→ REQUEST: Please write the listing below out again exactly, leaving every picture behind.

→ INFORMATION SHOWN:
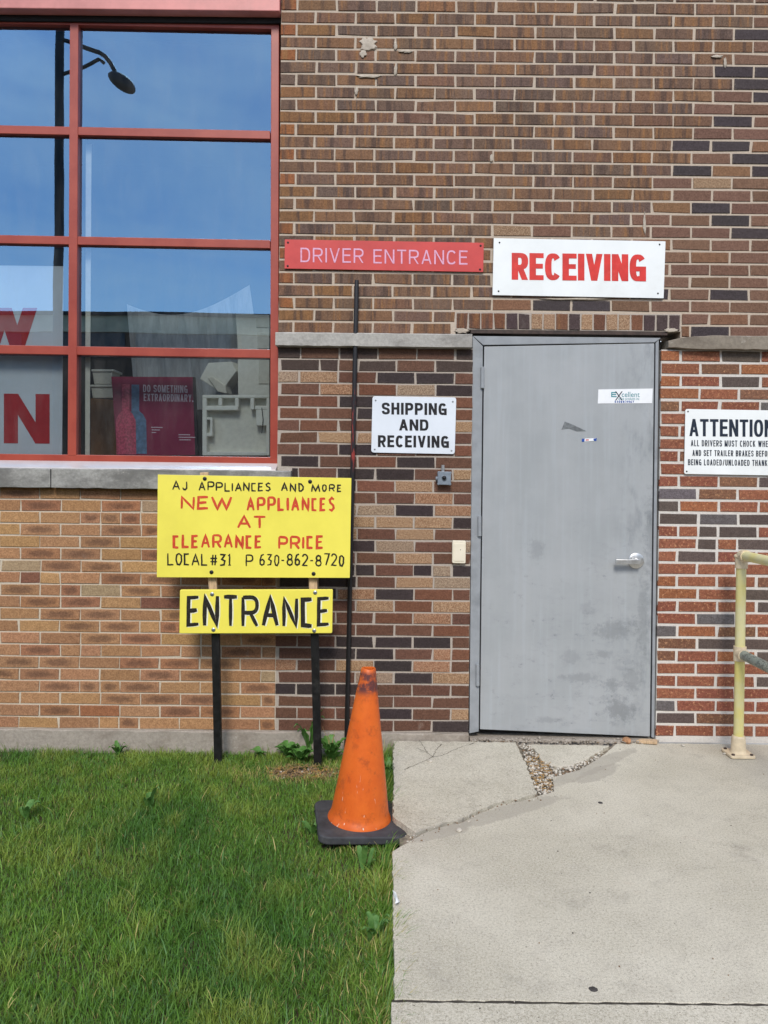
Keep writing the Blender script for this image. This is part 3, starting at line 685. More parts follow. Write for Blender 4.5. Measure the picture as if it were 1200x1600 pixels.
# give the leaf its own origin at its lower hinge corner so its wear is laid out on the leaf itself
def reorigin(o, p):
    d = Vector(p) - Vector(o.location); o.data.transform(Matrix.Translation(-d)); o.location = Vector(p)
reorigin(leaf, (o_.x, yd, o_.z))
for (px, ya, yb) in [(753.8, 573, 607), (749.3, 806, 838), (746.3, 1037, 1072)]:
    m = MB(); a, b = W(px, ya, -.001), W(px, yb, -.001)
    m.tube([a, a+(b-a)*.02, a+(b-a)*.02, a+(b-a)*.98, a+(b-a)*.98, b], [.007, .0095, .0105, .0105, .0095, .007], DFRAME, 12)
    for k in (.2, .4, .6, .8): p = a+(b-a)*k; m.tube([p+Vector((0,0,.001)), p-Vector((0,0,.001))], .0098, DARK, 12)
    m.build('hinge', door, smooth=True)
m = MB(); c = W(993.5, 876, yd-.008); m.disc(c, .043, STEEL, -.010, 32, 0); m.disc(c+Vector((0, -.012, 0)), .015, STEEL, -.022, 20); m.disc(c+Vector((0, -.034, 0)), .006, DARK, -.003, 12)
e = W(962, 877, yd-.052); p0 = c+Vector((.012, -.044, -.002)); m.bar(p0, Vector((e.x, yd-.052, p0.z)), .025, .016, STEEL)
m.build('lever_handle', door, smooth=True, bevel=.002)
m = MB(); rd = random.Random(9)                     # broken threshold under the door
lump(m, X(734, 1150), X(1029, 1150), -.012, .12, -.1, .012, FOUND, 40, .006, 17)
for i in range(150):
    px = rd.uniform(738, 1008); p = W(px, 1150, -.01); m.ball((p.x, rd.uniform(-.035, .0), rd.uniform(.002, .018)), rd.uniform(.003, .011), FOUND, i+300, 1, .3)
m.build('threshold', bld, label='crumbling concrete threshold under the grey door')

# ------------------------------------------------------------------ signs on the wall
def wall_sign(name, label, corners, y, mat, r=1.0, th=.004):
    ctr = sum(quad_px(corners, y), Vector())/4; t = empty(name, (ctr.x, y, ctr.z), label, 'sign')
    m = MB(); m.prism(rounded(corners, r, y), (0, th, 0), mat); m.build('panel', t, bevel=.0006); return t
def bolts(t, pts, y, mat=BOLT, r=.0055, name='bolt'):
    for px, py in pts: m = MB(); m.disc(W(px, py, y), r, mat, -.003, 12, 1); m.build(name, t, smooth=True)
t = wall_sign('wall_sign', 'long faded red sign with pink letters reading DRIVER ENTRANCE', [(445, 374), (756, 379.3), (755, 425), (444.5, 419.5)], -.010, SIGNRED, 1)
m = MB(); text(m, 'DRIVER', 469.5, 387, 568, 409.5, PINK, -.010, 2.4, slope=.014, gap=4.2); m.build('lettering', t); m = MB(); text(m, 'ENTRANCE', 583.5, 389.5, 730.5, 411.5, PINK, -.010, 2.4, slope=.0135, gap=4.2)
m.build('lettering', t); bolts(t, [(450, 379), (751, 384), (449.5, 415.5), (750, 421)], -.010)
t = wall_sign('wall_sign', 'large white sign with bold red letters reading RECEIVING above the door', [(771.5, 372), (1040, 377), (1037, 466), (769.5, 461)], -.012, WHITE, .8)
m = MB(); text(m, 'RECEIVING', 799.5, 395, 1009.5, 437, LRED, -.012, 10.2, 7.6, slope=.0125, gap=2.0); m.build('lettering', t)
bolts(t, [(780.5, 379), (1030.5, 382), (779, 455), (1028, 458.5)], -.012, r=.0045)
t = wall_sign('wall_sign', 'white rounded sign reading SHIPPING AND RECEIVING left of the door', [(582, 619), (713, 621), (710.5, 709.5), (580, 707)], -.010, WHITE2, 4)
m = MB(); text(m, 'SHIPPING', 596.5, 629, 698, 647.5, LBLACK, -.010, 4.2, 3.6, gap=2.4); m.build('lettering', t); m = MB(); text(m, 'AND', 623.5, 655, 669.5, 672.5, LBLACK, -.010, 4.2, 3.6, gap=2.4); m.build('lettering', t); m = MB(); text(m, 'RECEIVING', 590.5, 680, 701.5, 698.5, LBLACK, -.010, 4.2, 3.6, gap=2.4)
m.build('lettering', t); bolts(t, [(587, 625.5), (707.5, 627.5), (585.5, 702), (705.5, 704)], -.010, SILVER, .0045)
t = wall_sign('wall_sign', 'white sign headed ATTENTION about chocking wheels, on the red brick', [(1071, 639), (1224, 641.5), (1222, 743), (1069, 740.5)], -.010, WHITE, 3)
m = MB(); text(m, 'ATTENTION', 1077, 654.5, 1209, 681.5, LNAVY, -.010, 4.6, 4.2, gap=2.2); m.build('lettering', t); m = MB()
text(m, 'ALL DRIVERS MUST CHOCK WHEELS', 1079.5, 687.5, 1214, 697.2, LNAVY, -.010, 1.35, gap=1.2); m.build('lettering', t); m = MB(); text(m, 'AND SET TRAILER BRAKES BEFORE', 1082, 703, 1208, 712.3, LNAVY, -.010, 1.35, gap=1.2); m.build('lettering', t); m = MB()
text(m, 'BEING LOADED/UNLOADED THANK YOU', 1075, 717.5, 1217, 726.8, LNAVY, -.010, 1.35, gap=1.2); m.build('lettering', t)
bolts(t, [(1075, 643), (1219, 645.5), (1073, 736.5), (1217, 739)], -.010, r=.004)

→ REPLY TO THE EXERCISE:
Keep writing the Blender script for this image. This is part 3, starting at line 685. More parts follow. Write for Blender 4.5. Measure the picture as if it were 1200x1600 pixels.
# give the leaf its own origin at its lower hinge corner so its wear is laid out on the leaf itself
def reorigin(o, p):
    d = Vector(p) - Vector(o.location); o.data.transform(Matrix.Translation(-d)); o.location = Vector(p)
reorigin(leaf, (o_.x, yd, o_.z))
for (px, ya, yb) in [(753.8, 573, 607), (749.3, 806, 838), (746.3, 1037, 1072)]:
    m = MB(); a, b = W(px, ya, -.001), W(px, yb, -.001)
    m.tube([a, a+(b-a)*.02, a+(b-a)*.02, a+(b-a)*.98, a+(b-a)*.98, b], [.007, .0095, .0105, .0105, .0095, .007], DFRAME, 12)
    for k in (.2, .4, .6, .8): p = a+(b-a)*k; m.tube([p+Vector((0,0,.001)), p-Vector((0,0,.001))], .0098, DARK, 12)
    m.build('hinge', door, smooth=True)
m = MB(); c = W(993.5, 876, yd-.008); m.disc(c, .043, STEEL, -.010, 32, 0); m.disc(c+Vector((0, -.012, 0)), .015, STEEL, -.022, 20); m.disc(c+Vector((0, -.034, 0)), .006, DARK, -.003, 12)
e = W(962, 877, yd-.052); p0 = c+Vector((.012, -.044, -.002)); m.bar(p0, Vector((e.x, yd-.052, p0.z)), .025, .016, STEEL)
m.build('lever_handle', door, smooth=True, bevel=.002)
m = MB(); rd = random.Random(9)                     # broken threshold under the door
lump(m, X(734, 1150), X(1029, 1150), -.012, .12, -.1, .012, FOUND, 40, .006, 17)
for i in range(150):
    px = rd.uniform(738, 1008); p = W(px, 1150, -.01); m.ball((p.x, rd.uniform(-.035, .0), rd.uniform(.002, .018)), rd.uniform(.003, .011), FOUND, i+300, 1, .3)
m.build('threshold', bld, label='crumbling concrete threshold under the grey door')

# ------------------------------------------------------------------ signs on the wall
def wall_sign(name, label, corners, y, mat, r=1.0, th=.004):
    ctr = sum(quad_px(corners, y), Vector())/4; t = empty(name, (ctr.x, y, ctr.z), label, 'sign')
    m = MB(); m.prism(rounded(corners, r, y), (0, th, 0), mat); m.build('panel', t, bevel=.0006); return t
def bolts(t, pts, y, mat=BOLT, r=.0055, name='bolt'):
    for px, py in pts: m = MB(); m.disc(W(px, py, y), r, mat, -.003, 12, 1); m.build(name, t, smooth=True)
t = wall_sign('wall_sign', 'long faded red sign with pink letters reading DRIVER ENTRANCE', [(445, 374), (756, 379.3), (755, 425), (444.5, 419.5)], -.010, SIGNRED, 1)
m = MB(); text(m, 'DRIVER', 469.5, 387, 568, 409.5, PINK, -.010, 2.4, slope=.014, gap=4.2); m.build('lettering', t); m = MB(); text(m, 'ENTRANCE', 583.5, 389.5, 730.5, 411.5, PINK, -.010, 2.4, slope=.0135, gap=4.2)
m.build('lettering', t); bolts(t, [(450, 379), (751, 384), (449.5, 415.5), (750, 421)], -.010)
t = wall_sign('wall_sign', 'large white sign with bold red letters reading RECEIVING above the door', [(771.5, 372), (1040, 377), (1037, 466), (769.5, 461)], -.012, WHITE, .8)
m = MB(); text(m, 'RECEIVING', 799.5, 395, 1009.5, 437, LRED, -.012, 10.2, 7.6, slope=.0125, gap=2.0); m.build('lettering', t)
bolts(t, [(780.5, 379), (1030.5, 382), (779, 455), (1028, 458.5)], -.012, r=.0045)
t = wall_sign('wall_sign', 'white rounded sign reading SHIPPING AND RECEIVING left of the door', [(582, 619), (713, 621), (710.5, 709.5), (580, 707)], -.010, WHITE2, 4)
m = MB(); text(m, 'SHIPPING', 596.5, 629, 698, 647.5, LBLACK, -.010, 4.2, 3.6, gap=2.4); m.build('lettering', t); m = MB(); text(m, 'AND', 623.5, 655, 669.5, 672.5, LBLACK, -.010, 4.2, 3.6, gap=2.4); m.build('lettering', t); m = MB(); text(m, 'RECEIVING', 590.5, 680, 701.5, 698.5, LBLACK, -.010, 4.2, 3.6, gap=2.4)
m.build('lettering', t); bolts(t, [(587, 625.5), (707.5, 627.5), (585.5, 702), (705.5, 704)], -.010, SILVER, .0045)
t = wall_sign('wall_sign', 'white sign headed ATTENTION about chocking wheels, on the red brick', [(1071, 639), (1224, 641.5), (1222, 743), (1069, 740.5)], -.010, WHITE, 3)
m = MB(); text(m, 'ATTENTION', 1077, 654.5, 1209, 681.5, LNAVY, -.010, 4.6, 4.2, gap=2.2); m.build('lettering', t); m = MB()
text(m, 'ALL DRIVERS MUST CHOCK WHEELS', 1079.5, 687.5, 1214, 697.2, LNAVY, -.010, 1.35, gap=1.2); m.build('lettering', t); m = MB(); text(m, 'AND SET TRAILER BRAKES BEFORE', 1082, 703, 1208, 712.3, LNAVY, -.010, 1.35, gap=1.2); m.build('lettering', t); m = MB()
text(m, 'BEING LOADED/UNLOADED THANK YOU', 1075, 717.5, 1217, 726.8, LNAVY, -.010, 1.35, gap=1.2); m.build('lettering', t)
bolts(t, [(1075, 643), (1219, 645.5), (1073, 736.5), (1217, 739)], -.010, r=.004)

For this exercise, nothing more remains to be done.